Betuel Bonilla Rojas
Existen prácticas superiores que ciertos hombres no se resisten a asumir. Una de dichas prácticas es la de la valentía. Y esta valentía, en directa proporción al número de valientes, tiene muchas caras. Una de estas caras es la de la escritura. A lo largo de los siglos, la escritura, hecha de por sí para los audaces, permite que de pronto se la utilice para enderezar entuertos. Lo quiso Cervantes, lo quisieron Voltaire y Rousseau, o José Martí y Ernesto Cardenal, y lo siguen queriendo, pese a lo voluntad de algunos gobiernos, escritores de ahora.
El escritor cubano Amir Valle pertenece sin duda alguna a esta estirpe de hombres decididos, probos y corajudos. Su libro Jineteras es uno de sus grandes testimonios. Escrito desde la sinceridad reservada sólo para los periodistas genuinos, aquellos que creen aún que la verdad es un bien superior, Valle no escatima recurso alguno para investigar ese flagelo agobiante del jineterismo cubano, en sus múltiples, atroces y desgarradoras facetas. Pero como la valentía y la sinceridad no constituyen en sí mismos virtudes estéticas, Valle condensa tal investigación en un libro en el que conviven la fidelidad y la profundidad de las fuentes con la calidad literaria, aún en los casos de más burdo criollismo cubano, ese mismo que el autor palia un tanto mediante eufemismos muy bien elaborados que no soslayan el dolor original.
Valle, que proviene del periodismo y de la literatura, es decir, que pertenece a esa raza de escritores de la que provienen Hemingway, Capote, Mailer, Wolfe o Talese, va desplegando todo su arsenal de documentación mientras la verdad discurre de manera amena y en creciente suspenso. Apelando a las más clásicas formas de la estructura narrativa, Valle ha dividido su libro en capítulos sucesivos que se van alternando entre la anécdota, lacerante y a veces cómica de tan trágica, capítulos a los que llama como «Las Voces»; o la demostración histórica de que el jineterismo en Cuba es casi sui géneris en América Latina, en una serie de capítulos titulados «La isla de las delicias»; o en otra serie de capítulos en los cuales los testimonios, algunos de ellos mediados por la voz del autor, por seguridad de las fuentes y por el tono de las declaraciones, titulados «Evas de noche» y «Los hijos de Sade»; o en aquellos capítulos en los cuales el personaje central, Susimil, va relatando en forma novelesca el destino trágicamente decadente que puede afrontar una jinetera; y en medio, por supuesto, la voz autorizada del periodista que asume la profesión como un acto de fe, aún a costa de su propia seguridad.

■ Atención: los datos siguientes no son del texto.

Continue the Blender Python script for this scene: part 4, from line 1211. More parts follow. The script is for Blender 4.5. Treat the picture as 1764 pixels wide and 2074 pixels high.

Uno puede leer este libro como se pueden leer todos los grandes libros, como quería Montaigne: de múltiples maneras. En cualquiera de ellas siempre saldrá ganando el lector, saldrán ganando sus emociones, la paciencia de quien espera un libro que lo sobresalte. Susimil, cuyo drama es tan real como el de tantos cubanos y tantos habitantes de esta parte del mundo, tiene la corporeidad necesaria para convertirse casi en un arquetipo del tema. Pero su corporeidad, en buena medida dada por su periplo vital nada digno de imitar, lo es también en tanto Valle ha hecho de ella una pequeña heroína de su agobiante raza, la de las jineteras. Entonces todo se vuelve tan real, tan literariamente real, que cerramos los ojos y nos la imaginamos en el panteón en el que acaso estén muchos otros personajes que ejemplifican, cada uno a su manera, el trágico destino de los seres humanos.